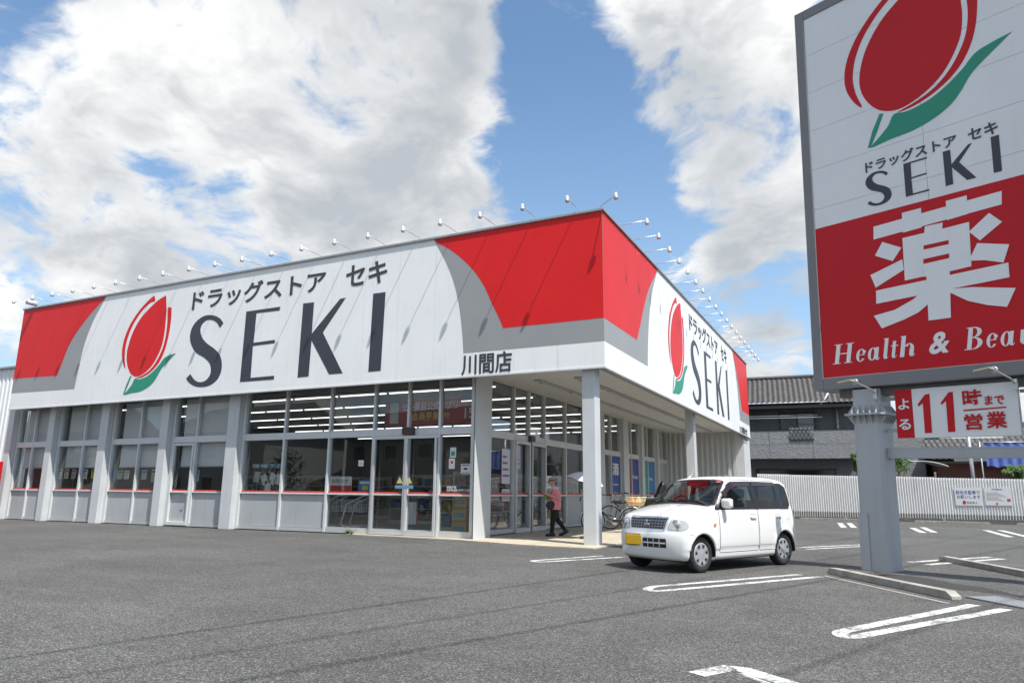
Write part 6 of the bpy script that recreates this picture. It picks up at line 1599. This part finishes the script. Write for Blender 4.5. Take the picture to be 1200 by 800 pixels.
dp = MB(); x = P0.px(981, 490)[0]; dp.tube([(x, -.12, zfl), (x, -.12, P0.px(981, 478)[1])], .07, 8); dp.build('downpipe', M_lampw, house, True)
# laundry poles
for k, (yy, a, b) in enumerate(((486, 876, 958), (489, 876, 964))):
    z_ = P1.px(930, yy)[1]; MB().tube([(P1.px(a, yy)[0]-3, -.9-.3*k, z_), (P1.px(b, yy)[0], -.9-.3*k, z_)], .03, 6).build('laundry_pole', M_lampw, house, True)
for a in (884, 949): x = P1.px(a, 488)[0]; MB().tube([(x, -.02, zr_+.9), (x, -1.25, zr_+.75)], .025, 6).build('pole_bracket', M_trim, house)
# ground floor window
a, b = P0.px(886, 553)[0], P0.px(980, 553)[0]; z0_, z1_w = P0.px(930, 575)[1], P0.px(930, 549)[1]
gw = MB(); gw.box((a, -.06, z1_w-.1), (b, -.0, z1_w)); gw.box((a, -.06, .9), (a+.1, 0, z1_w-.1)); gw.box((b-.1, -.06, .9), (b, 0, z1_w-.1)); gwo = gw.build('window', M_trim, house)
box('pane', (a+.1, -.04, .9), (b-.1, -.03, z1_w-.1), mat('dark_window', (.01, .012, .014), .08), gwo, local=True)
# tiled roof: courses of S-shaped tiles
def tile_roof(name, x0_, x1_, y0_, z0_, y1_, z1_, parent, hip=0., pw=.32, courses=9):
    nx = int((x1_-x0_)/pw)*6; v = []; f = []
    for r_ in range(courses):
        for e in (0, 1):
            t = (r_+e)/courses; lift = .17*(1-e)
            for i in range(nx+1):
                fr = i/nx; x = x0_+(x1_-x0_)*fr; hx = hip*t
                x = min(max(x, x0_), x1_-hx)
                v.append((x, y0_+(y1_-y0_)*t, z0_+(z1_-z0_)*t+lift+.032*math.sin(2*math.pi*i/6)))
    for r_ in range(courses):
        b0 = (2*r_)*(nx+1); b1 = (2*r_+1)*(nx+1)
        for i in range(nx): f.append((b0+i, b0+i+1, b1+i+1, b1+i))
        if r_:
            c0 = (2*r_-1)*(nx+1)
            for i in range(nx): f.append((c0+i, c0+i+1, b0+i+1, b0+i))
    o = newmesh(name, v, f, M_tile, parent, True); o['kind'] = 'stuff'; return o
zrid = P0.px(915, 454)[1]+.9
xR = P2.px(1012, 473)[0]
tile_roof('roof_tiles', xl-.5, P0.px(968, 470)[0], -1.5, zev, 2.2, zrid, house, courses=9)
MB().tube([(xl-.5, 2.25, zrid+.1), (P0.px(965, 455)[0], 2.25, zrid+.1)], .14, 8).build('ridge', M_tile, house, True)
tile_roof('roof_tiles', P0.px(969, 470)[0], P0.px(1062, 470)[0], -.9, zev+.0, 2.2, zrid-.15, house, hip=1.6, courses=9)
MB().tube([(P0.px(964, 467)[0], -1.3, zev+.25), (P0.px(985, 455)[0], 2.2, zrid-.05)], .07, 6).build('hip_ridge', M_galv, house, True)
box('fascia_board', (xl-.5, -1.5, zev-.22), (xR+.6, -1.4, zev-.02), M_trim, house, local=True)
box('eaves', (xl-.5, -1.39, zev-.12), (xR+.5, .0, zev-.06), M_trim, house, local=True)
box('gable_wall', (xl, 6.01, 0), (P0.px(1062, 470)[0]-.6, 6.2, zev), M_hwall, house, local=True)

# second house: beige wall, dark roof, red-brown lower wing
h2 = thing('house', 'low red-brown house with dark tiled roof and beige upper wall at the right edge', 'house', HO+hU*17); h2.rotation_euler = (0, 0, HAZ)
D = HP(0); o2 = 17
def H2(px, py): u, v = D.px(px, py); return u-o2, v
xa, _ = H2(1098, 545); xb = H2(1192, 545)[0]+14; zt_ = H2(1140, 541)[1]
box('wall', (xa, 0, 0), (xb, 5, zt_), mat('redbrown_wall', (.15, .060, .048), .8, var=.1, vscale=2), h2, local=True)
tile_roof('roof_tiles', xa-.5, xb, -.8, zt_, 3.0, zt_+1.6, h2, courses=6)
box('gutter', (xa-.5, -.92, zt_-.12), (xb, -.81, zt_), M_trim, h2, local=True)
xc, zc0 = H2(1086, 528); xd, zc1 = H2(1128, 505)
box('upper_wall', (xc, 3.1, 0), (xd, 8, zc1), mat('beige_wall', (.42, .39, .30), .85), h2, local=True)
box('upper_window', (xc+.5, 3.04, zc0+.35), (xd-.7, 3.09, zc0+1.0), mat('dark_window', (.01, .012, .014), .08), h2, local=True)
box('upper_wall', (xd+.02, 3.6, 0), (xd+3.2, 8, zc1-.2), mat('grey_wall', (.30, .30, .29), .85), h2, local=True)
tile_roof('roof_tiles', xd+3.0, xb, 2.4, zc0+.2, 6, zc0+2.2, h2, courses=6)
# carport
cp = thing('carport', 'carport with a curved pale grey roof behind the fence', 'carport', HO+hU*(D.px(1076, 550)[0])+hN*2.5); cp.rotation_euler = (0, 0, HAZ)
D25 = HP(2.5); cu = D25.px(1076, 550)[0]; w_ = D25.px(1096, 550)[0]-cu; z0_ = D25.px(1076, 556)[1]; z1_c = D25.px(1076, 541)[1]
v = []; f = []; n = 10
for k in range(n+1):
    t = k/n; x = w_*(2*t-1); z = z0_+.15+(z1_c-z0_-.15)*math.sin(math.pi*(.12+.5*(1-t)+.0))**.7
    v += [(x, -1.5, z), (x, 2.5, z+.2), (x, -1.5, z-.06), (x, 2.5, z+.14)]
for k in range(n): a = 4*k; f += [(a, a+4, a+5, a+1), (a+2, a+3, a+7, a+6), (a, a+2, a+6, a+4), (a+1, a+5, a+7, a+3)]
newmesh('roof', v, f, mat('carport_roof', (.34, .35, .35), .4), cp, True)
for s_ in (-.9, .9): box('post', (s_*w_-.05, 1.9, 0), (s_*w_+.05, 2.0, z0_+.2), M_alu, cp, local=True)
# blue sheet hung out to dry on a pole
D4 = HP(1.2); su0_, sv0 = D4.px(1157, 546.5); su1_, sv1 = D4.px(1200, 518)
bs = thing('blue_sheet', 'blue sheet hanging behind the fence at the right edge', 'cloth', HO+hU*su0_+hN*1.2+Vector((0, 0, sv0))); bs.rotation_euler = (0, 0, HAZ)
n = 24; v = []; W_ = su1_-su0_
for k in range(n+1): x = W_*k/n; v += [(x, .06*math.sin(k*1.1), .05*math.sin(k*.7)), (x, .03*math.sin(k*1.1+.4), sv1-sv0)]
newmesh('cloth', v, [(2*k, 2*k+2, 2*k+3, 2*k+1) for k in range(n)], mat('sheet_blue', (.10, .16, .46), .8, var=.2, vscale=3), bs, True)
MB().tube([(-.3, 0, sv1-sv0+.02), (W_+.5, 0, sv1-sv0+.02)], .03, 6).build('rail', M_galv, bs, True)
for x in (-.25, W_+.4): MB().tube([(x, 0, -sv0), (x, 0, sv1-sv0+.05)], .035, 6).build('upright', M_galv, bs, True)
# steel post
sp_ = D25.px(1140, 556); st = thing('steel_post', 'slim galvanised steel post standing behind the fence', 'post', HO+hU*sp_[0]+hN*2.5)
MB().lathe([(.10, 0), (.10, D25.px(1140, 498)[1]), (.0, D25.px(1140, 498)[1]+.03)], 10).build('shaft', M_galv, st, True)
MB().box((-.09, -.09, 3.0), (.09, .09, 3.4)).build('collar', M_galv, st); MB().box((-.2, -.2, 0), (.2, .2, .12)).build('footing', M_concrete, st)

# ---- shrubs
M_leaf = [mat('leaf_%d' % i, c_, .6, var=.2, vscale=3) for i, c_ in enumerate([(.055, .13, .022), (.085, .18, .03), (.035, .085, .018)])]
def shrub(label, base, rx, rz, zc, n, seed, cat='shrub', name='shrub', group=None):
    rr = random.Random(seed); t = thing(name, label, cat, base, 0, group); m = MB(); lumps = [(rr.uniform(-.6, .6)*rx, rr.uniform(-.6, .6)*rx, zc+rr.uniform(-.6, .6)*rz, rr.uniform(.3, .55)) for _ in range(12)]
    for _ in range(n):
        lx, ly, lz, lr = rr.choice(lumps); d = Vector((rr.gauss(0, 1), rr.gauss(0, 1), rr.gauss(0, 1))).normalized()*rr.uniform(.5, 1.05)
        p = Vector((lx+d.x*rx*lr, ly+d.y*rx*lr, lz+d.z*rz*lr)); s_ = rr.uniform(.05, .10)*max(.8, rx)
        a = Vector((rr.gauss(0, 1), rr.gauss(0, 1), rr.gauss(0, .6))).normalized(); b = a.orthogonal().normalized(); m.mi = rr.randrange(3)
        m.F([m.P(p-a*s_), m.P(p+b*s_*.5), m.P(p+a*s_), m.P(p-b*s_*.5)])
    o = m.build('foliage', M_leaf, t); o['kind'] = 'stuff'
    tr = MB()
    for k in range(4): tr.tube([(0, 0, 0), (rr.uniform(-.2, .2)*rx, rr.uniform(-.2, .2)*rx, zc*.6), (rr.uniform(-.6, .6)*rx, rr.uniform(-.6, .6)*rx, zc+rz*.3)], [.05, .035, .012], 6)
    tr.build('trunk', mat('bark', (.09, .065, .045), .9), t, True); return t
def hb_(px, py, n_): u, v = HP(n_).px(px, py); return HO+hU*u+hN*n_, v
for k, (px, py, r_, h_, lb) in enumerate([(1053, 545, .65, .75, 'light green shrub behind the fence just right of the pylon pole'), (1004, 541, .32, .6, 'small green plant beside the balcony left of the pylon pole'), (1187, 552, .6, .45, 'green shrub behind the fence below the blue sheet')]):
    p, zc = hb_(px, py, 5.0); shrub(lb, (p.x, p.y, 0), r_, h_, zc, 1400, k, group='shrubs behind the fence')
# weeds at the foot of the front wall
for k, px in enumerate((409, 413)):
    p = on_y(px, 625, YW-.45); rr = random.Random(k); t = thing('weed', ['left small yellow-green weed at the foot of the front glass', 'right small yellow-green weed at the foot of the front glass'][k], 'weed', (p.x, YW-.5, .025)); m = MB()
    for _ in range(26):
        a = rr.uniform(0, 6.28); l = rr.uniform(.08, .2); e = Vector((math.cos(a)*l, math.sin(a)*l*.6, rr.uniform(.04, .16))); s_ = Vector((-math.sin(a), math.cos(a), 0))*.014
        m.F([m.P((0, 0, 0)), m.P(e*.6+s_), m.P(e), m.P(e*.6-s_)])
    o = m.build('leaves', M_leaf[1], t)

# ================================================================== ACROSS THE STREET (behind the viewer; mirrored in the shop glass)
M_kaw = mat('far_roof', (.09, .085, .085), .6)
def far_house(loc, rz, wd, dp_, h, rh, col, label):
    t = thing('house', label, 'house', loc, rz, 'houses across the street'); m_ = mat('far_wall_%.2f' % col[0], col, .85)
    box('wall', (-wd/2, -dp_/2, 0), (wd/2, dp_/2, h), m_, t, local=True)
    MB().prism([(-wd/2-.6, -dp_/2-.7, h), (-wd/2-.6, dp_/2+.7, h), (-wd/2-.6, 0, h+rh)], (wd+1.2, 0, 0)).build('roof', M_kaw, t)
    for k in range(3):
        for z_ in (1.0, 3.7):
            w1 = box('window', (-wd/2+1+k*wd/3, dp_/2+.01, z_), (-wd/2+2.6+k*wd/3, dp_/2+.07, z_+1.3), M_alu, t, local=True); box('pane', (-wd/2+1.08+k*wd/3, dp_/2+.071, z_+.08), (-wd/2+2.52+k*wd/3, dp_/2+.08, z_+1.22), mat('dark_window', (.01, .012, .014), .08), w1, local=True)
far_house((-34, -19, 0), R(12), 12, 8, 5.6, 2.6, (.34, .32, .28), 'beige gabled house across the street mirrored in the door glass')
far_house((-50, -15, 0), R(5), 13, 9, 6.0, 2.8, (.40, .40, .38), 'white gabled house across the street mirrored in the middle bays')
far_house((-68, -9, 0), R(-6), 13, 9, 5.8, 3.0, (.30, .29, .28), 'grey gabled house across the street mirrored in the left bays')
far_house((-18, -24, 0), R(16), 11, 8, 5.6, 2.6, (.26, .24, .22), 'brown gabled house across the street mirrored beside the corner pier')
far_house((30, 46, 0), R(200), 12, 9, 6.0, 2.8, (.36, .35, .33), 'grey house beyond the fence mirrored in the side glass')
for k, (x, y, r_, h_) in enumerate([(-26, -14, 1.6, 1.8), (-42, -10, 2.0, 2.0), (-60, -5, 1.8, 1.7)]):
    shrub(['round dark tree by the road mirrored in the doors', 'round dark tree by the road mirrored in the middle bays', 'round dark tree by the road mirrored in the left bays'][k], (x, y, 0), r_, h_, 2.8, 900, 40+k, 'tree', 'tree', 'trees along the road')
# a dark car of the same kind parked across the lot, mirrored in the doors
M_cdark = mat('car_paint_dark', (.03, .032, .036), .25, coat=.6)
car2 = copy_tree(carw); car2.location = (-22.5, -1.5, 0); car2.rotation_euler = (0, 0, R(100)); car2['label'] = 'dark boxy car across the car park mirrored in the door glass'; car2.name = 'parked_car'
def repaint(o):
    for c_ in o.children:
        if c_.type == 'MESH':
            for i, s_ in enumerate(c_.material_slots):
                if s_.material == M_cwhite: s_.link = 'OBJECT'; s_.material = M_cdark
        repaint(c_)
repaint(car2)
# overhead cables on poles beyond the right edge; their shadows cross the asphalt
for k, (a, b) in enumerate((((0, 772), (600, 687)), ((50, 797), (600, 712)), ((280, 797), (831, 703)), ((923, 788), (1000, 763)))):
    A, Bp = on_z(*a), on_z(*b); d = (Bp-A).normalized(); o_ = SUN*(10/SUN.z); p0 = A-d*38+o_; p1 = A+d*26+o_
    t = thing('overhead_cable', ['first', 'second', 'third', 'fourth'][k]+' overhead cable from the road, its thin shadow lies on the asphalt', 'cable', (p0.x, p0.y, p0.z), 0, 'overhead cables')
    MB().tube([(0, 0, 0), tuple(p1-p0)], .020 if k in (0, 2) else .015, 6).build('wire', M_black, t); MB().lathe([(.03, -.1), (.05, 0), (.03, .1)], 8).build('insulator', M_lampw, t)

* * *

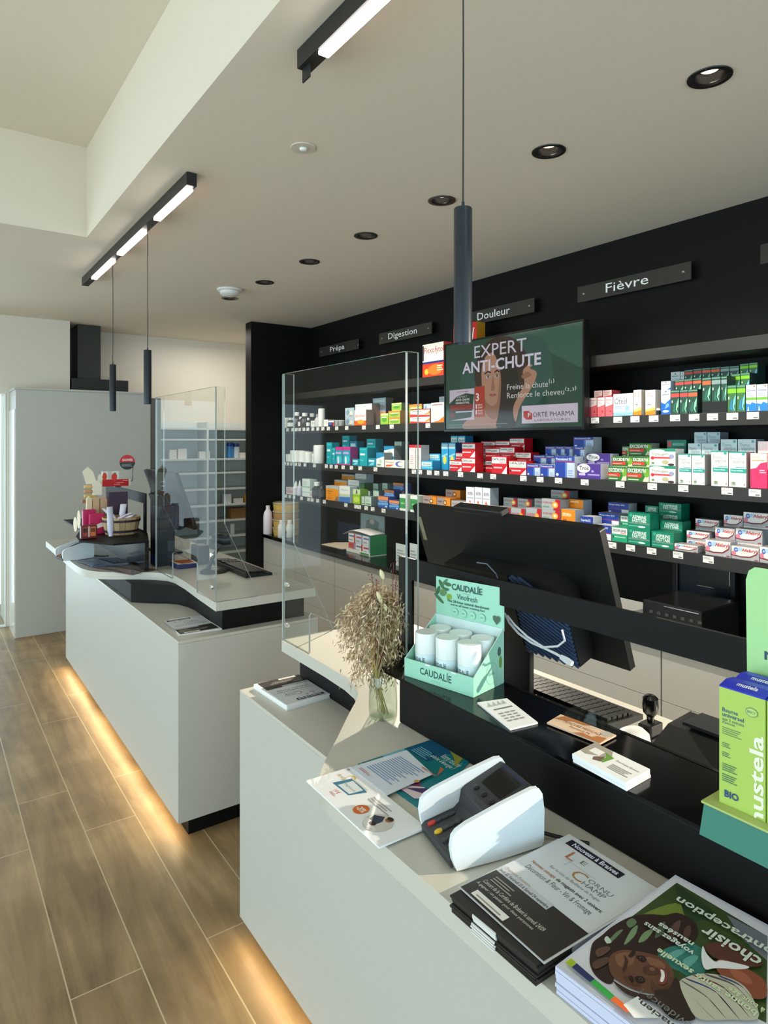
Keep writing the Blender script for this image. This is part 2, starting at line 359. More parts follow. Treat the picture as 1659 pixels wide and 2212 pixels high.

WRITTEN TASK: From the data above, copy each line where the string "This" appears.

WRITTEN RESPONSE:
Write part 6 of the bpy script that recreates this picture. It picks up at line 1599. This part finishes the script. Write for Blender 4.5. Take the picture to be 1200 by 800 pixels.
Keep writing the Blender script for this image. This is part 2, starting at line 359. More parts follow. Treat the picture as 1659 pixels wide and 2212 pixels high.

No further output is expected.